Seul l’assassinat de l’ambassadeur américain à Benghazi en septembre a quelque peu écorné son image – la CIA étant mise en cause pour n’avoir pas assez sécurisé le site, qui lui aurait par ailleurs servi de base pour une surveillance éventuelle d’armes de destruction massive en Libye.


Quand l’affaire de la démission de Petraeus paraît, c’est donc une onde de choc qui traverse les États-Unis.


Une question de sécurité nationale ou de mœurs ?

Aux États-Unis, on ne plaisante pas avec la question morale. L’adultère est une offense faite à dieu – rien moins que cela-, et est même considéré comme illégal dans certains États. Par ailleurs, et c’est d’autant plus grave pour David Petraeus, le Code militaire américain stipule que c’est un crime (article 134). Les soldats doivent en effet être irréprochables moralement, mais également se prémunir de la porte ouverte à l’espionnage que constitue pour eux un adultère.


Ainsi, lorsque, pendant la Seconde Guerre mondiale, les services spéciaux ont découvert une photo de la maîtresse de Kennedy posant avec Hitler, l’homme a dû quitter son poste et la fille prendre le large. Question élémentaire de sécurité.


La CIA considère en effet qu’à partir du moment où un de ses agents est potentiellement sensible à un chantage, il est affaibli. Et c’est là que se connectent les dimensions morale (le jugement porté sur un adultère) et politique (la sécurité nationale). Dans le cas du général Petraeus, ce n’est ni tout à fait l’une, ni tout à fait l’autre qui l’ont fait tomber. Ce sont les deux combinées.


Car il ne faut pas non plus exagérer le caractère puritain des Américains. On cite toujours l’affaire Clinton/Lewinsky en référence, mais à l’époque, si 60% des Américains pensaient que le président avait moralement failli, la même proportion lui accordait son soutien sur le plan politique, considérant que c’était un bon chef d’État. Une manière d’expliquer que les Américains savent distinguer les deux sphères, qu’ils ne sont pas les idiots puritains que l’on se plaît parfois à caricaturer.


L’adultère vu des États-Unis : une marque de faiblesse

Ce n’est pas parce qu’il y a infidélité dans la vie privée que, par pur puritanisme, les Américains disqualifient l’individu dans la sphère publique. Mais quand il y a une résonance dans cette dernière, avec par exemple le risque d’un affaiblissement ou d’un chantage comme c’est le cas dans l’affaire Petraeus, alors ils sont plus exigeants. Ils sanctionnent la faiblesse qu’un adultère révèle.

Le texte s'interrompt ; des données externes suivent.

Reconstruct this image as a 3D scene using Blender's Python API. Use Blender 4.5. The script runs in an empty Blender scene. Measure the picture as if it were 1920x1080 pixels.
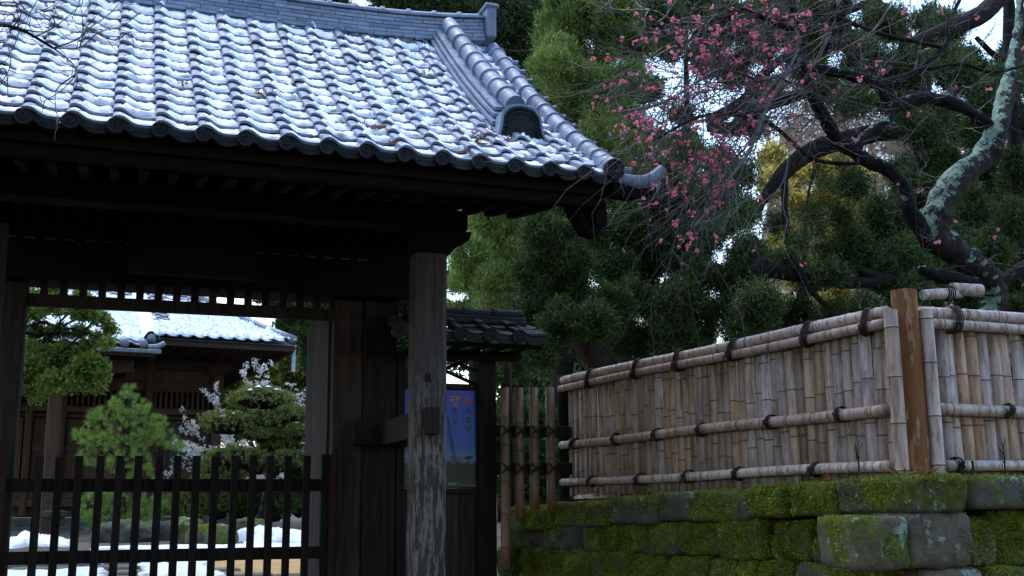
import bpy, math, random
import numpy as np
from mathutils import Vector, Matrix, noise
random.seed(7); rng = np.random.default_rng(7)
S = bpy.context.scene
COL = S.collection
PI = math.pi

# ------------------------------------------------------------------ camera, world, light
PITCH, ROLL, YAW, FPX = math.radians(11.33), math.radians(-0.5), math.radians(20.03), 2100.0
fw = Vector((math.sin(YAW)*math.cos(PITCH), math.cos(YAW)*math.cos(PITCH), math.sin(PITCH)))
r0 = Vector((math.cos(YAW), -math.sin(YAW), 0)); u0 = r0.cross(fw)
rt = r0*math.cos(ROLL)+u0*math.sin(ROLL); up = -r0*math.sin(ROLL)+u0*math.cos(ROLL)
cam = bpy.data.cameras.new('camera'); cam_o = bpy.data.objects.new('camera', cam); COL.objects.link(cam_o)
cam.sensor_width = 36; cam.lens = FPX/1920*36; cam.clip_start = .05; cam.clip_end = 2000
m = Matrix((rt, up, -fw)).transposed().to_4x4(); cam_o.matrix_world = m
S.camera = cam_o

SUN_EL, SUN_AZ = math.radians(70), math.radians(-20)      # azimuth from +Y (away from the camera), positive to the right
W = bpy.data.worlds.new('World'); S.world = W; W.use_nodes = True
nt = W.node_tree; nt.nodes.clear()
sky = nt.nodes.new('ShaderNodeTexSky'); sky.sky_type = 'NISHITA'; sky.sun_disc = False
sky.sun_elevation = SUN_EL; sky.sun_rotation = SUN_AZ
sky.air_density = 1.6; sky.dust_density = 1.2; sky.ozone_density = 3.0
bg = nt.nodes.new('ShaderNodeBackground'); bg.inputs['Strength'].default_value = .15
wo = nt.nodes.new('ShaderNodeOutputWorld')
nt.links.new(sky.outputs[0], bg.inputs[0]); nt.links.new(bg.outputs[0], wo.inputs[0])
sun = bpy.data.lights.new('sun', 'SUN'); sun.energy = 0.5; sun.specular_factor = .5; sun.angle = math.radians(25); sun.color = (1, .97, .93)
sun_o = bpy.data.objects.new('sun', sun); COL.objects.link(sun_o)
sd = Vector((math.sin(SUN_AZ)*math.cos(SUN_EL), math.cos(SUN_AZ)*math.cos(SUN_EL), math.sin(SUN_EL)))
sun_o.rotation_euler = (-sd).to_track_quat('-Z', 'Y').to_euler()
S.view_settings.view_transform = 'Standard'; S.view_settings.look = 'None'
S.view_settings.exposure = 1.50; S.view_settings.gamma = 1; S.view_settings.use_curve_mapping = False
S.render.engine = 'CYCLES'
S.cycles.max_bounces = 5; S.cycles.diffuse_bounces = 3; S.cycles.use_denoising = True
S.cycles.sample_clamp_indirect = 4

# ------------------------------------------------------------------ where things stand (pixels of the photograph on a plane of the place)
def ray(u, v): return rt*((u-960)/FPX) - up*((v-540)/FPX) + fw
def atY(u, v, y): d = ray(u, v); return d*(y/d.y)
def at(u, v, dist): d = ray(u, v); return d*dist       # dist along the view axis
def at_plane(u, v, p, n): d = ray(u, v); return d*(p.dot(n)/d.dot(n))

# ------------------------------------------------------------------ mesh helper
class M:
    def __init__(s): s.v = []; s.f = []; s.mi = []; s.cm = 0
    def add(s, vs, fs, mi=0):
        k = len(s.v); s.v += [tuple(p) for p in vs]; s.f += [tuple(i+k for i in f) for f in fs]; s.mi += [mi]*len(fs); return s
    def box(s, lo, hi, ch=.004, mat=None, mi=0):
        x0, y0, z0 = lo; x1, y1, z1 = hi
        c = min(ch, abs(x1-x0)*.3, abs(y1-y0)*.3, abs(z1-z0)*.3)
        vs = []
        for ix in (0, 1):
            for iy in (0, 1):
                for iz in (0, 1):
                    X = (x0, x1)[ix]; Y = (y0, y1)[iy]; Z = (z0, z1)[iz]
                    sx, sy, sz = (1, -1)[ix]*c, (1, -1)[iy]*c, (1, -1)[iz]*c
                    vs += [(X, Y+sy, Z+sz), (X+sx, Y, Z+sz), (X+sx, Y+sy, Z)]
        def I(a, b, c_, k): return (a*4+b*2+c_)*3+k
        fs = []
        for a in (0, 1):
            q = [I(a, 0, 0, 0), I(a, 1, 0, 0), I(a, 1, 1, 0), I(a, 0, 1, 0)]; fs.append(q if a else q[::-1])
            q = [I(0, a, 0, 1), I(1, a, 0, 1), I(1, a, 1, 1), I(0, a, 1, 1)]; fs.append(q if not a else q[::-1])
            q = [I(0, 0, a, 2), I(1, 0, a, 2), I(1, 1, a, 2), I(0, 1, a, 2)]; fs.append(q if a else q[::-1])
        for b in (0, 1):
            for c_ in (0, 1):
                fs.append([I(0, b, c_, 1), I(1, b, c_, 1), I(1, b, c_, 2), I(0, b, c_, 2)])
                fs.append([I(b, 0, c_, 0), I(b, 1, c_, 0), I(b, 1, c_, 2), I(b, 0, c_, 2)])
                fs.append([I(b, c_, 0, 0), I(b, c_, 1, 0), I(b, c_, 1, 1), I(b, c_, 0, 1)])
        for a in (0, 1):
            for b in (0, 1):
                for c_ in (0, 1): fs.append([I(a, b, c_, 0), I(a, b, c_, 1), I(a, b, c_, 2)])
        if mat is not None: vs = [mat @ Vector(p) for p in vs]
        return s.add(vs, fs, mi)
    def tube(s, pts, rad, n=8, cap=True, mi=0, a0=0, a1=2*PI, ref=None, squash=1):
        pts = [Vector(p) for p in pts]; N = len(pts)
        if not hasattr(rad, '__len__'): rad = [rad]*N
        full = abs((a1-a0)-2*PI) < 1e-6; k = n if full else n+1
        vs = []; ref = Vector(ref) if ref is not None else None; prev = None
        for i, p in enumerate(pts):
            t = (pts[min(i+1, N-1)]-pts[max(i-1, 0)]).normalized()
            if prev is None:
                r_ = ref or (Vector((0, 0, 1)) if abs(t.z) < .9 else Vector((1, 0, 0)))
            else: r_ = prev
            b = (r_-t*r_.dot(t)).normalized(); prev = b; c = t.cross(b)
            for j in range(k):
                a = a0+(a1-a0)*j/n
                vs.append(p+(b*math.cos(a)+c*math.sin(a)*squash)*rad[i])
        fs = []
        for i in range(N-1):
            for j in range(n if full else n):
                j2 = (j+1) % k if full else j+1
                fs.append((i*k+j, i*k+j2, (i+1)*k+j2, (i+1)*k+j))
        if cap: fs.append(tuple(range(k))[::-1]); fs.append(tuple((N-1)*k+j for j in range(k)))
        return s.add(vs, fs, mi)
    def prism(s, outline, y0, y1, mat=None, mi=0):     # outline in x,z extruded along y
        n = len(outline)
        vs = [Vector((x, y0, z)) for x, z in outline]+[Vector((x, y1, z)) for x, z in outline]
        if mat is not None: vs = [mat @ p for p in vs]
        fs = [tuple(range(n)), tuple(range(2*n-1, n-1, -1))]+[(i, i+n, (i+1) % n+n, (i+1) % n) for i in range(n)]
        return s.add(vs, fs, mi)
    def grid(s, fn, nu, nv, mi=0):
        vs = [fn(i/nu, j/nv) for i in range(nu+1) for j in range(nv+1)]
        fs = [(i*(nv+1)+j, (i+1)*(nv+1)+j, (i+1)*(nv+1)+j+1, i*(nv+1)+j+1) for i in range(nu) for j in range(nv)]
        return s.add(vs, fs, mi)
    def mesh(s, name, mats, smooth=False):
        me = bpy.data.meshes.new(name); me.from_pydata(s.v, [], s.f)
        for m_ in (mats if isinstance(mats, (list, tuple)) else [mats]): me.materials.append(m_)
        if any(s.mi): me.polygons.foreach_set('material_index', s.mi)
        if smooth: me.polygons.foreach_set('use_smooth', [True]*len(s.f))
        me.update(); return me
    def build(s, name, mats, parent=None, smooth=False, **k):
        return ob(name, s.mesh(name, mats, smooth), parent, **k)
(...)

Exemple éclairant lors de la campagne présidentielle de 1988 : Gary Hart, candidat démocrate et favori, doit abandonner la course à la primaire après la révélation de sa liaison extra-conjugale. Ce n’est pas tant l’infidélité que l’opinion américaine a sanctionné que ce qu’elle signifiait en termes d’absence de discernement dans ce moment clé.


De même, alors que chez nous l’affaire DSK est restée sur le plan des mœurs, les Américains l’auraient appréhendée différemment. Pour eux, elle aurait été un révélateur. Ils seraient donc allés plus loin, en disant que cet homme ne pouvait pas être président, non seulement parce qu’il passait trop de temps à tenter de séduire des femmes, mais aussi parce qu’il mettait de ce fait en danger la fonction présidentielle.


Le général Petraeus occupait LE poste qui ne permettait aucune incartade. Un des plus secrets, où les enjeux sont énormes et les confidences interdites. Or sa maîtresse Paula Broadwell a manifestement eu accès à des renseignements confidentiels, puisqu’elle semblait pouvoir se connecter au compte Gmail personnel du général et qu’elle avait passé du temps en Afghanistan avec lui.


C’est un manque de discernement incontestable, que lui-même a reconnu dans son communiqué. Et cette erreur de jugement ne tient pas uniquement à une question de mœurs.